--- BEGIN Input rows ---

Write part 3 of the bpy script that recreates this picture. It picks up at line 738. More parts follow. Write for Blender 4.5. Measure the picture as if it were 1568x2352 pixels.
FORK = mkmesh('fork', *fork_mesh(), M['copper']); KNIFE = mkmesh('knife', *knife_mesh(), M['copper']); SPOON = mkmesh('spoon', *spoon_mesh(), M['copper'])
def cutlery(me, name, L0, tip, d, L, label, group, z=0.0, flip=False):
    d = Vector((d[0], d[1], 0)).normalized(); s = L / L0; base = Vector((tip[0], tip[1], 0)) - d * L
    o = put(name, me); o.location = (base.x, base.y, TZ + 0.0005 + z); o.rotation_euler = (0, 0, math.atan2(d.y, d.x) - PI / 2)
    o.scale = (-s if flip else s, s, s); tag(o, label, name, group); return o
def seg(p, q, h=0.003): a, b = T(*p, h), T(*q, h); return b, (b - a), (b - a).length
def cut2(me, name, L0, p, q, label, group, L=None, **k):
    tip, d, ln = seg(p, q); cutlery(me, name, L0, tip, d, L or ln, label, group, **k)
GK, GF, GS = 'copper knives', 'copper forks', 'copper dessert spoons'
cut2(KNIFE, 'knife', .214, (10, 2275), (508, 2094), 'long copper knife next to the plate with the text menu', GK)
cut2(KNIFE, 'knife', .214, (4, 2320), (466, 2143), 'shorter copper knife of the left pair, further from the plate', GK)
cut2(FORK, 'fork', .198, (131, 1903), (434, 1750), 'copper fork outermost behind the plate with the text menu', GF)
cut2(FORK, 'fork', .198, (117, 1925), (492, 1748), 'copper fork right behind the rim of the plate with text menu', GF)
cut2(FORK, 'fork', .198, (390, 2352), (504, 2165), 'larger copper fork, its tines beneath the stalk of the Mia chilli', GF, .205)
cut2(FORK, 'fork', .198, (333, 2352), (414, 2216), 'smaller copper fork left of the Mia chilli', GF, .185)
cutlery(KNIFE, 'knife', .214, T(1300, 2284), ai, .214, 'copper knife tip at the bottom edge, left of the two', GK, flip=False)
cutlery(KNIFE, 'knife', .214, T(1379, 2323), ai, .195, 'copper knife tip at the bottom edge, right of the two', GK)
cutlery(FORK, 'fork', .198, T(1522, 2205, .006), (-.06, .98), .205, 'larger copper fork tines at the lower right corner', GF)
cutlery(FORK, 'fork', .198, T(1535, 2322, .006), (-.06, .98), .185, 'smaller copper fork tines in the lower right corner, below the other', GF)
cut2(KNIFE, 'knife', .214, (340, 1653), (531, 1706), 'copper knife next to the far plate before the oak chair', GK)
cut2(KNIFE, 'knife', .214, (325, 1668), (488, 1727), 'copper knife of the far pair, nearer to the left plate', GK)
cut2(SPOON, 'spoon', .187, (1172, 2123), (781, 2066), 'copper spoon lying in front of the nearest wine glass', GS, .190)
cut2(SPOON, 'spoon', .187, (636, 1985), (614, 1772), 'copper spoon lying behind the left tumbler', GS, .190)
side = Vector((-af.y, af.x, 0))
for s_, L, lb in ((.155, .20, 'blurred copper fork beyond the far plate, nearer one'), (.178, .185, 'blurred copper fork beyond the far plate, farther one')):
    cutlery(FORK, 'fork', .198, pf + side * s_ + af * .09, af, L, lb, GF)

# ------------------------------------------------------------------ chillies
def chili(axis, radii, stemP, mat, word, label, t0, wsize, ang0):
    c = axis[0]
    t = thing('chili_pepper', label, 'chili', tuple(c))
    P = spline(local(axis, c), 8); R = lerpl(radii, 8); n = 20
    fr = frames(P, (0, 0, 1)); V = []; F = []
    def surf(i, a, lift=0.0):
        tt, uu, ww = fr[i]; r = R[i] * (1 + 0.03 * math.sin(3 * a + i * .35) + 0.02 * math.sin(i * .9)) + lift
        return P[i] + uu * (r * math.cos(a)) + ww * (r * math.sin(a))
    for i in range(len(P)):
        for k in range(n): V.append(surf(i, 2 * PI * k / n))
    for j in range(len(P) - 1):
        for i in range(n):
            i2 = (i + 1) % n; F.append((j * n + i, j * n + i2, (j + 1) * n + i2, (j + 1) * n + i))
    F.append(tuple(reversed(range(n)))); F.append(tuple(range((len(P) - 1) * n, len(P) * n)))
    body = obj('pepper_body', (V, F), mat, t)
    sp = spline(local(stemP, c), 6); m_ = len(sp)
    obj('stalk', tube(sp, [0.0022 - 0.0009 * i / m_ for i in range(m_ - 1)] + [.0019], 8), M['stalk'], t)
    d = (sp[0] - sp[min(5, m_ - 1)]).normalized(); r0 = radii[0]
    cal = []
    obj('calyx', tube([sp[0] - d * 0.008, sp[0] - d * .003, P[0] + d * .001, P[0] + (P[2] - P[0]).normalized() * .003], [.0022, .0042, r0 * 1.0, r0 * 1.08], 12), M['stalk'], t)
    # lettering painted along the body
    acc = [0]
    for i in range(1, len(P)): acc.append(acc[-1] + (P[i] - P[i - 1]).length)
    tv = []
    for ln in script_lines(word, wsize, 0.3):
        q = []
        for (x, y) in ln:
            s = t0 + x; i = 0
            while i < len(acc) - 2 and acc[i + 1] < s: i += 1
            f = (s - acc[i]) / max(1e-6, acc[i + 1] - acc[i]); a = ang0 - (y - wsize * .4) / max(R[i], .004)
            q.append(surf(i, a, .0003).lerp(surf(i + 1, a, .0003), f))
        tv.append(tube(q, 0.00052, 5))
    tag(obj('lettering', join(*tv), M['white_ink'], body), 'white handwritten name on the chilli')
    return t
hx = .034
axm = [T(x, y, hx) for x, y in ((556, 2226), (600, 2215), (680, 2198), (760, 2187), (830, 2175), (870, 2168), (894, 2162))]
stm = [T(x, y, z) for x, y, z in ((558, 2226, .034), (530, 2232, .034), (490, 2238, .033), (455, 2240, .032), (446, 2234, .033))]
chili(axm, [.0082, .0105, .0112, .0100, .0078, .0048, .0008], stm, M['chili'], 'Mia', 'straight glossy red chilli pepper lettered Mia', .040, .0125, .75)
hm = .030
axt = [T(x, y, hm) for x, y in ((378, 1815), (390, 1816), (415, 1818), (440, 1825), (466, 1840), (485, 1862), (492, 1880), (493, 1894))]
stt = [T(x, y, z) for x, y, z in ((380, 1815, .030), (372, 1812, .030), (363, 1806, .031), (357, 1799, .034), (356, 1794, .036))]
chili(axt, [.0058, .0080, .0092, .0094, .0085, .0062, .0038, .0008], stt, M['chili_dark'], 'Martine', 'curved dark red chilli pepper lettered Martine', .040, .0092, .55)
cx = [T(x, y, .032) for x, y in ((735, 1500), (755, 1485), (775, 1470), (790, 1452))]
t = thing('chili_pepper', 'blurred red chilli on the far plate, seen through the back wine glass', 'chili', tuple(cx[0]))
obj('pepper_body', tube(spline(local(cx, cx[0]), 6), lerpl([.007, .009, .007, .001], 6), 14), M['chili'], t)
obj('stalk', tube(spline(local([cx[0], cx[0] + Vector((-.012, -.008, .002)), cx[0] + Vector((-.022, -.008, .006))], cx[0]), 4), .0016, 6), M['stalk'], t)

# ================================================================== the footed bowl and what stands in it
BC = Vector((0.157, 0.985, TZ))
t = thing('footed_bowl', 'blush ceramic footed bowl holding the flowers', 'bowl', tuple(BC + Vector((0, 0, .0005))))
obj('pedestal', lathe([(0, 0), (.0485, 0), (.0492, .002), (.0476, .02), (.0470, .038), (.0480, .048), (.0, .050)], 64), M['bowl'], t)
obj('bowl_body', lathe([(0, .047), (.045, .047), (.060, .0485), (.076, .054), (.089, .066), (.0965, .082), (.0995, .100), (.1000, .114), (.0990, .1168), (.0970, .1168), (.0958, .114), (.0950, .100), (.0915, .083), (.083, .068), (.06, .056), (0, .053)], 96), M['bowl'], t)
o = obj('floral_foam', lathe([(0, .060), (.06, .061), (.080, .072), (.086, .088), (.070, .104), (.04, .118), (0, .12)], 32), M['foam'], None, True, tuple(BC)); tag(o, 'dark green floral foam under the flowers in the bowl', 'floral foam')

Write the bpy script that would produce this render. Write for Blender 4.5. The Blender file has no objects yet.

--- END Input rows ---

Only lines that contain the word "this" are wanted; copy each of them.

Response to the task —
Write part 3 of the bpy script that recreates this picture. It picks up at line 738. More parts follow. Write for Blender 4.5. Measure the picture as if it were 1568x2352 pixels.
Write the bpy script that would produce this render. Write for Blender 4.5. The Blender file has no objects yet.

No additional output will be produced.